Data segment.
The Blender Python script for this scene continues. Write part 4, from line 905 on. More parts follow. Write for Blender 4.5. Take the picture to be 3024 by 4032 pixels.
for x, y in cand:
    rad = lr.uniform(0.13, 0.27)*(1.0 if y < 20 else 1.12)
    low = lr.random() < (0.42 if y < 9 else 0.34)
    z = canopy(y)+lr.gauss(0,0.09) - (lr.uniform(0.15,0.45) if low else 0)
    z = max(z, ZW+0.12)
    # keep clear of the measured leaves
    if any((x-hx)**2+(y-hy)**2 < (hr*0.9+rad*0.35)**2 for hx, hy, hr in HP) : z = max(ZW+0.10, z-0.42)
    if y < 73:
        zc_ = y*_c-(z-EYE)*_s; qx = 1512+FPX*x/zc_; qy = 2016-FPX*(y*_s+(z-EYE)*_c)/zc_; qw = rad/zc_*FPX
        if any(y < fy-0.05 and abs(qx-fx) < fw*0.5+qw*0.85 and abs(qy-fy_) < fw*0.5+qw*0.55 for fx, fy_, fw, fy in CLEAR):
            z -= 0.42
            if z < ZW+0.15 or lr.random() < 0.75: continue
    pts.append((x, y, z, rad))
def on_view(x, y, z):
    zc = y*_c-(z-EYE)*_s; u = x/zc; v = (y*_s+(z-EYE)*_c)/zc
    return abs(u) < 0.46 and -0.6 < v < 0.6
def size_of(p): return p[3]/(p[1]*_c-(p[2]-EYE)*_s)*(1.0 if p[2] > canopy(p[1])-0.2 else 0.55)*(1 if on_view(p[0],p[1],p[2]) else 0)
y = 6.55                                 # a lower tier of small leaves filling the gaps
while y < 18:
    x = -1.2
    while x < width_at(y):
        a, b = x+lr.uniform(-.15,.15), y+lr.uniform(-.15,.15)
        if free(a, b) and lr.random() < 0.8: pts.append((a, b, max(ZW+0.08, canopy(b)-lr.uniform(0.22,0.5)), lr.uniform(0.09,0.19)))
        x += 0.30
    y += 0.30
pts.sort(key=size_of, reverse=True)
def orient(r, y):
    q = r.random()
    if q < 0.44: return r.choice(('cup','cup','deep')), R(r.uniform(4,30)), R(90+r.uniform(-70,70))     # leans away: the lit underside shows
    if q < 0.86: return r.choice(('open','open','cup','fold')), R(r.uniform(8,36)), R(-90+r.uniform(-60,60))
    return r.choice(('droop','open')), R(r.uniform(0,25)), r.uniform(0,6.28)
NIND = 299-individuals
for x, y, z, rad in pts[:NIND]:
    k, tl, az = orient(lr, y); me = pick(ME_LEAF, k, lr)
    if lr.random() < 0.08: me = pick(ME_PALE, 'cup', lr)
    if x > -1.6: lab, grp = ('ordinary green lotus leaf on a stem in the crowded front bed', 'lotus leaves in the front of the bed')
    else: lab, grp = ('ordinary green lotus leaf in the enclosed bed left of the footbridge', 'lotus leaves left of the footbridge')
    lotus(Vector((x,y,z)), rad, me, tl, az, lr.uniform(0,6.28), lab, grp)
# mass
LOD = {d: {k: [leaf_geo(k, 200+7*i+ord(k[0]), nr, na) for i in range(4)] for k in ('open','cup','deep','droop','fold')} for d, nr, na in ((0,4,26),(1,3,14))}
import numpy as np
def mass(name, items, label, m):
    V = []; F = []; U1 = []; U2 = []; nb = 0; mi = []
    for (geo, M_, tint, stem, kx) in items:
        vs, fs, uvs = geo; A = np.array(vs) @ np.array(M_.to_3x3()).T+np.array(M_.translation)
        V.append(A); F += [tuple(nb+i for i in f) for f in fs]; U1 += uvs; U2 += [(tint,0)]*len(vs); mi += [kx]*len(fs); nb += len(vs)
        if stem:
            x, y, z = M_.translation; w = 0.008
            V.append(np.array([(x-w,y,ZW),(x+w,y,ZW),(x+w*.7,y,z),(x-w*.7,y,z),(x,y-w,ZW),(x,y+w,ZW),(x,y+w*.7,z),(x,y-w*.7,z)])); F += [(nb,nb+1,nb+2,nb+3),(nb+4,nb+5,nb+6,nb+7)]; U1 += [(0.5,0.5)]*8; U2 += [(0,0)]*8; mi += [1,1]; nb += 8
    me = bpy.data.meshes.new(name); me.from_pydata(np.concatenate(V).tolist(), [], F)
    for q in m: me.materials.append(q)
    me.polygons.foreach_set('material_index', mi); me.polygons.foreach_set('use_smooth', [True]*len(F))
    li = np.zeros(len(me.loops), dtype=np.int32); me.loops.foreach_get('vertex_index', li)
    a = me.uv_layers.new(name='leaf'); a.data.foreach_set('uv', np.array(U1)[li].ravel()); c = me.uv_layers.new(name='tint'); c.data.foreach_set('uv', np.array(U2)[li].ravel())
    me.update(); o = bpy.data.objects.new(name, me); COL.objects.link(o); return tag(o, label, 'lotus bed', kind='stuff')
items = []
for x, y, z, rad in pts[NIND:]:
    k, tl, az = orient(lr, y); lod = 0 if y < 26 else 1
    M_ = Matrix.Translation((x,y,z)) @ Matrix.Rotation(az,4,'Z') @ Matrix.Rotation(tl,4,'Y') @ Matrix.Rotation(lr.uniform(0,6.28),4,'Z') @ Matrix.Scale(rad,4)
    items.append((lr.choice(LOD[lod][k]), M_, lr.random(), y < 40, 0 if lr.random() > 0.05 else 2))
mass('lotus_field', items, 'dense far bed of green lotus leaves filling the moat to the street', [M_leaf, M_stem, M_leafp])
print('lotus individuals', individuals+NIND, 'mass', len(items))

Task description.
Type out the full listing again, exactly as given.

Answer to the exercise.
The Blender Python script for this scene continues. Write part 4, from line 905 on. More parts follow. Write for Blender 4.5. Take the picture to be 3024 by 4032 pixels.
for x, y in cand:
    rad = lr.uniform(0.13, 0.27)*(1.0 if y < 20 else 1.12)
    low = lr.random() < (0.42 if y < 9 else 0.34)
    z = canopy(y)+lr.gauss(0,0.09) - (lr.uniform(0.15,0.45) if low else 0)
    z = max(z, ZW+0.12)
    # keep clear of the measured leaves
    if any((x-hx)**2+(y-hy)**2 < (hr*0.9+rad*0.35)**2 for hx, hy, hr in HP) : z = max(ZW+0.10, z-0.42)
    if y < 73:
        zc_ = y*_c-(z-EYE)*_s; qx = 1512+FPX*x/zc_; qy = 2016-FPX*(y*_s+(z-EYE)*_c)/zc_; qw = rad/zc_*FPX
        if any(y < fy-0.05 and abs(qx-fx) < fw*0.5+qw*0.85 and abs(qy-fy_) < fw*0.5+qw*0.55 for fx, fy_, fw, fy in CLEAR):
            z -= 0.42
            if z < ZW+0.15 or lr.random() < 0.75: continue
    pts.append((x, y, z, rad))
def on_view(x, y, z):
    zc = y*_c-(z-EYE)*_s; u = x/zc; v = (y*_s+(z-EYE)*_c)/zc
    return abs(u) < 0.46 and -0.6 < v < 0.6
def size_of(p): return p[3]/(p[1]*_c-(p[2]-EYE)*_s)*(1.0 if p[2] > canopy(p[1])-0.2 else 0.55)*(1 if on_view(p[0],p[1],p[2]) else 0)
y = 6.55                                 # a lower tier of small leaves filling the gaps
while y < 18:
    x = -1.2
    while x < width_at(y):
        a, b = x+lr.uniform(-.15,.15), y+lr.uniform(-.15,.15)
        if free(a, b) and lr.random() < 0.8: pts.append((a, b, max(ZW+0.08, canopy(b)-lr.uniform(0.22,0.5)), lr.uniform(0.09,0.19)))
        x += 0.30
    y += 0.30
pts.sort(key=size_of, reverse=True)
def orient(r, y):
    q = r.random()
    if q < 0.44: return r.choice(('cup','cup','deep')), R(r.uniform(4,30)), R(90+r.uniform(-70,70))     # leans away: the lit underside shows
    if q < 0.86: return r.choice(('open','open','cup','fold')), R(r.uniform(8,36)), R(-90+r.uniform(-60,60))
    return r.choice(('droop','open')), R(r.uniform(0,25)), r.uniform(0,6.28)
NIND = 299-individuals
for x, y, z, rad in pts[:NIND]:
    k, tl, az = orient(lr, y); me = pick(ME_LEAF, k, lr)
    if lr.random() < 0.08: me = pick(ME_PALE, 'cup', lr)
    if x > -1.6: lab, grp = ('ordinary green lotus leaf on a stem in the crowded front bed', 'lotus leaves in the front of the bed')
    else: lab, grp = ('ordinary green lotus leaf in the enclosed bed left of the footbridge', 'lotus leaves left of the footbridge')
    lotus(Vector((x,y,z)), rad, me, tl, az, lr.uniform(0,6.28), lab, grp)
# mass
LOD = {d: {k: [leaf_geo(k, 200+7*i+ord(k[0]), nr, na) for i in range(4)] for k in ('open','cup','deep','droop','fold')} for d, nr, na in ((0,4,26),(1,3,14))}
import numpy as np
def mass(name, items, label, m):
    V = []; F = []; U1 = []; U2 = []; nb = 0; mi = []
    for (geo, M_, tint, stem, kx) in items:
        vs, fs, uvs = geo; A = np.array(vs) @ np.array(M_.to_3x3()).T+np.array(M_.translation)
        V.append(A); F += [tuple(nb+i for i in f) for f in fs]; U1 += uvs; U2 += [(tint,0)]*len(vs); mi += [kx]*len(fs); nb += len(vs)
        if stem:
            x, y, z = M_.translation; w = 0.008
            V.append(np.array([(x-w,y,ZW),(x+w,y,ZW),(x+w*.7,y,z),(x-w*.7,y,z),(x,y-w,ZW),(x,y+w,ZW),(x,y+w*.7,z),(x,y-w*.7,z)])); F += [(nb,nb+1,nb+2,nb+3),(nb+4,nb+5,nb+6,nb+7)]; U1 += [(0.5,0.5)]*8; U2 += [(0,0)]*8; mi += [1,1]; nb += 8
    me = bpy.data.meshes.new(name); me.from_pydata(np.concatenate(V).tolist(), [], F)
    for q in m: me.materials.append(q)
    me.polygons.foreach_set('material_index', mi); me.polygons.foreach_set('use_smooth', [True]*len(F))
    li = np.zeros(len(me.loops), dtype=np.int32); me.loops.foreach_get('vertex_index', li)
    a = me.uv_layers.new(name='leaf'); a.data.foreach_set('uv', np.array(U1)[li].ravel()); c = me.uv_layers.new(name='tint'); c.data.foreach_set('uv', np.array(U2)[li].ravel())
    me.update(); o = bpy.data.objects.new(name, me); COL.objects.link(o); return tag(o, label, 'lotus bed', kind='stuff')
items = []
for x, y, z, rad in pts[NIND:]:
    k, tl, az = orient(lr, y); lod = 0 if y < 26 else 1
    M_ = Matrix.Translation((x,y,z)) @ Matrix.Rotation(az,4,'Z') @ Matrix.Rotation(tl,4,'Y') @ Matrix.Rotation(lr.uniform(0,6.28),4,'Z') @ Matrix.Scale(rad,4)
    items.append((lr.choice(LOD[lod][k]), M_, lr.random(), y < 40, 0 if lr.random() > 0.05 else 2))
mass('lotus_field', items, 'dense far bed of green lotus leaves filling the moat to the street', [M_leaf, M_stem, M_leafp])
print('lotus individuals', individuals+NIND, 'mass', len(items))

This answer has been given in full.